Hal ini jelas terlihat bagaimana banyak dari acara-acara yang dilaksanakan oleh
masyarakat bugis yang memiliki nilai religius dalam landasannya seperti, maccera’ (akikah), panre temme’ (tamat al
qur’an) tama bola’ ( masuk rumah
baru ) ini merupakan bukti dasar bagaimana masyarakat bugis sangat
mengilhami ajaran-ajaran islam itu sendiri. Biasanya dalam masyarakat bugis
yang telah mempunyai anak, mereka kebanyakan telah menanamkan pada anak apabila
dia telah bersekolah maka dia juga harus dapat mengaji atau mulai mempelajari
dasar dalam agamanya. Dan dengan di dukung oleh kebudayaan bugis yang masih
mengedepankan ke estetikaan nilai-nilai terdahulu seperti maka perkembangan
keagamaan ini terdapat semacam umpan balik yang sangat menguntungkan keduanya.
Bagaimana anak mulai mempelajari dan didukung oleh budaya, dan budaya yang
tetap terpelihara dengan semakin banyaknya masyarakat yang tetap stay dan
menjalankannya. Abayak contoh spesifik tentang pembuktian hal ini. Seperti pada
umumnya isra’ miraj, maulid nabi, sampai pada peringatan bulan suci ramadhan
yang di tunggu-tunggu oleh anak-anak untuk berperan aktif dalam kegiatan
islamic di masjid-masjid, mengaji dan ceramah contohnya yang membuat edukasi
lain dan pola mendidik lain dalam upaya membuat anak dapat berkembang dengan
kemauannya sendiri.
Gaya mendidik masyarakat bugis tidaklah
sekeras dari apa yang difikirkan akan tetapi, penanaman pemahaman dan relasi
dengan budaya dan tradisi masyarakat lampau atau sebelumnya membuat ikatan pola
mendidik anak tetap terjaga walau dewasa ini sudah sedikit berkurang akan
tetapi akan tetap ada dan stay karakter-karakter itu dengan semakin
transparannya hasil buah gaya mendidik seperti ini.
C.
Pengaruh
Budaya Mitos/pamali dalam mendidik dan keseharian masyarakat bugis.
Ekspresi budaya "pamali/
pemmali" sebagai salah satu sikap tutur budaya Bugis-Makassar, merupakan
ungkapan yang bersifat spontan, sebagai bentuk pelarangan dengan penekanan pada
kejiwaan , untuk tidak melanggar yang di pemalikan (diappemmaliang). Pemmali
terkait erat dengan pappaseng , oleh pengguna bahasa / penutur, setinggi apapun
pappaseng sebab merupakan nasehat hidup atau pelajaran hikmah yanglahir dari
penjelajahan hidup yang disampaikan lewat karya sastra , dan merupakan salah
satu nilai ekspresi budaya suku Bugis-Makassar. tetapi pemmali, juga sebagai sebuah pesan,
memberi efek yang berbeda dengan volume pelarangan yang sangat menekan, sebab
diikuti dengan sanksi (meskipun bentuknya terkadang gaib) sebagai contoh, kami
paparkan seperti dibawah ini: "Pemmali pura manre nappa matinro, menre I'
salompongnge". "pemmali mangngesso ase riwettu makkumpe' na
ellungnge" "pemmali tawwe matinro moppang, magatti I' diwelai indo'
"Enre manekko ana-ana, nasaba Mangngaribini, enrara I' setangnge"

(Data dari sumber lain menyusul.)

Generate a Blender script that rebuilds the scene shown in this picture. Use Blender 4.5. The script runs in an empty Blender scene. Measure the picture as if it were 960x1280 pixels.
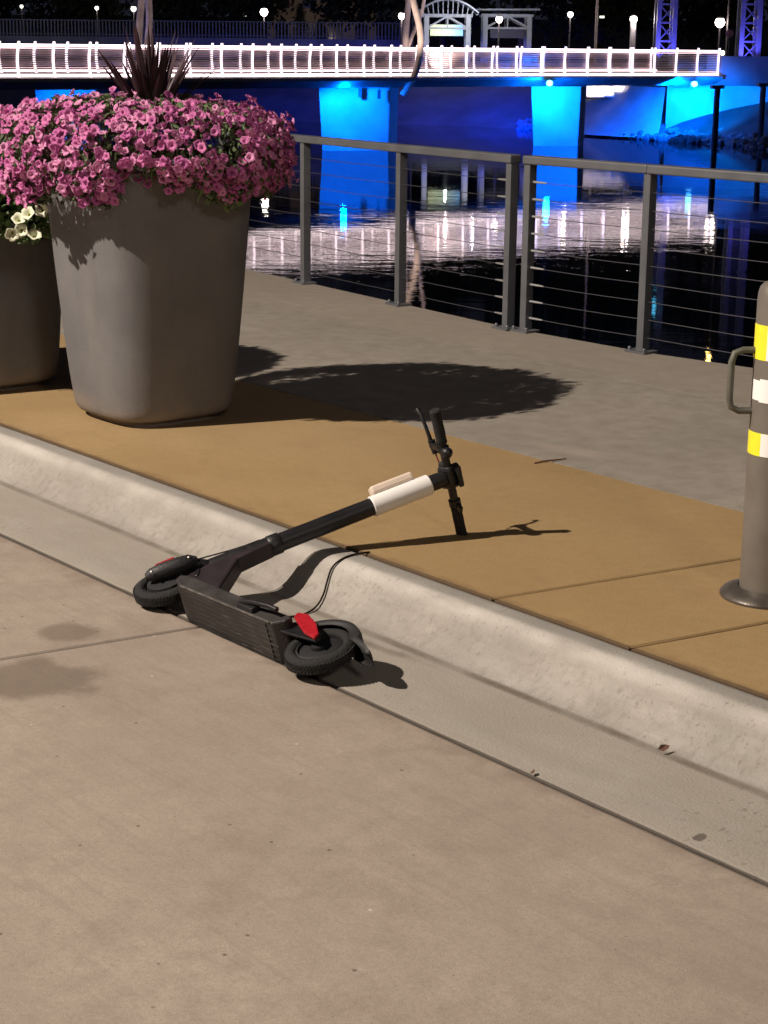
import bpy, math, random
from mathutils import Vector, Matrix, noise
R = math.radians
random.seed(7)
SC = bpy.context.scene
COL = SC.collection

# ------------------------------------------------------------------ camera
H_EYE, FPX, ROLL = 1.68, 2200.0, 0.010
PITCH = math.atan((640 - 57) / FPX)
cam = bpy.data.cameras.new('camera')
cam.sensor_fit = 'VERTICAL'; cam.sensor_height = 36; cam.sensor_width = 27
cam.lens = 36 * FPX / 1280
cam.clip_start = 0.05; cam.clip_end = 5000
camo = bpy.data.objects.new('camera', cam); COL.objects.link(camo)
camo.matrix_world = Matrix.Translation((0, 0, H_EYE)) @ Matrix.Rotation(R(90) - PITCH, 4, 'X') @ Matrix.Rotation(ROLL, 4, 'Z')
SC.camera = camo

# ------------------------------------------------------------------ world (night sky) and lamps
w = bpy.data.worlds.new('World'); SC.world = w; w.use_nodes = True
wn = w.node_tree
for n_ in list(wn.nodes): wn.nodes.remove(n_)
sky = wn.nodes.new('ShaderNodeTexSky'); sky.sky_type = 'NISHITA'; sky.sun_disc = False
sky.sun_elevation = R(-6); sky.sun_rotation = R(230)
b1 = wn.nodes.new('ShaderNodeBackground'); b1.inputs[1].default_value = 0.10
b2 = wn.nodes.new('ShaderNodeBackground'); b2.inputs[0].default_value = (0.60, 0.62, 1.0, 1); b2.inputs[1].default_value = 0.019
ad = wn.nodes.new('ShaderNodeAddShader'); wo = wn.nodes.new('ShaderNodeOutputWorld')
wn.links.new(sky.outputs[0], b1.inputs[0]); wn.links.new(b1.outputs[0], ad.inputs[0])
wn.links.new(b2.outputs[0], ad.inputs[1]); wn.links.new(ad.outputs[0], wo.inputs[0])

def spot(name, loc, target, energy, color, size, angle=120, blend=.6):
    l = bpy.data.lights.new(name, 'SPOT'); l.energy = energy; l.color = color
    l.shadow_soft_size = size; l.spot_size = R(angle); l.spot_blend = blend
    o = bpy.data.objects.new(name, l); COL.objects.link(o); o.location = loc
    o.rotation_euler = (Vector(target) - Vector(loc)).to_track_quat('-Z', 'Y').to_euler()
    return o
def point(name, loc, energy, color, size=.1):
    l = bpy.data.lights.new(name, 'POINT'); l.energy = energy; l.color = color; l.shadow_soft_size = size
    o = bpy.data.objects.new(name, l); COL.objects.link(o); o.location = loc
    return o
WARM = (1.0, 0.87, 0.75)
spot('street_lamp_light', (-9.8, 3.2, 10.2), (0, 5.8, 0), 13000, WARM, .10, 125, .5)
spot('fill_light_behind', (5.0, -9.0, 9.0), (0, 7, 0), 1600, (1.0, .86, .76), .9, 110, .7)  # added soft fill in place of ambient light, not a known lamp

SC.view_settings.view_transform = 'Standard'; SC.view_settings.look = 'None'
SC.view_settings.exposure = 0; SC.view_settings.gamma = 1
SC.cycles.max_bounces = 6; SC.cycles.glossy_bounces = 3; SC.cycles.diffuse_bounces = 3
SC.cycles.sample_clamp_indirect = 4
SC.cycles.use_denoising = True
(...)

"Tempeddingi tewwe tudang riolona tange e', monroko lolo bangko" Pada
masyarakat lampau sifat pemmali ini secara umum teraplikasi dengan baik sebab
menjadi timbangan yang istimewa dalam mempengaruhi emosional lawan bicara
(reseptor /audens) sehingga menjadi kemestian untuk tidak melakukan yang
bersifat larangan(harus diindakan) meski dengan tidak rela terpaksa mengikuti. [2]
Suku Bugis terikat oleh sistem
norma dan aturan-aturan adat yang keramat dan sakral, yang disebut panngaderreng
(atau panngadakkang dalam bahasa Makassar). Sistem budaya ini
menjadi acuan bagi orang Bugis dalam kehidupan sosialnya, mulai dari kehidupan
keluarga sampai pada kehidupan yang lebih luas sebagai kelompok etnik (Melalatoa,
1995). Sebagai suatu sistem, panngaderreng mempunyai beberapa unsur,
yaitu (1) ade’, (2) bicara, (3) rappang, (4) Wari’,
dan (5) Sara’ (Melalatoa, 1995; Matullada dalam Koentjaraningrat, 1997).
Unsur
ade’ berisi norma-norma dalam sistem kekerabatan dan norma dalam sistem
pemerintahan negeri, baik yang di dalam maupun yang berhubungan dengan negeri
luar. Bicara adalah norma-norma
yang terkait dengan peradilan, yang kurang lebih sama dengan hukum acara. Rappang
merupakan analogi, kias, perumpamaan atau ungkapan adat. Wari’ adalah
klasifikasi benda, peristiwa, dan aktivitas dalam kehidupan bermasyarakat
menurut kategori-katergorinya. Sedangkan Sara’ adalah pranata-paranata
dan kaidahnya yang berasal dari Islam. Hukum Islam atau syari’ah diintegrasikan
ke dalam panngaderreng dan menjadi sara’ sebagai suatu unsur
pokok dari panngaderreng dan kemudian menjiwai keseluruhan panngaderreng.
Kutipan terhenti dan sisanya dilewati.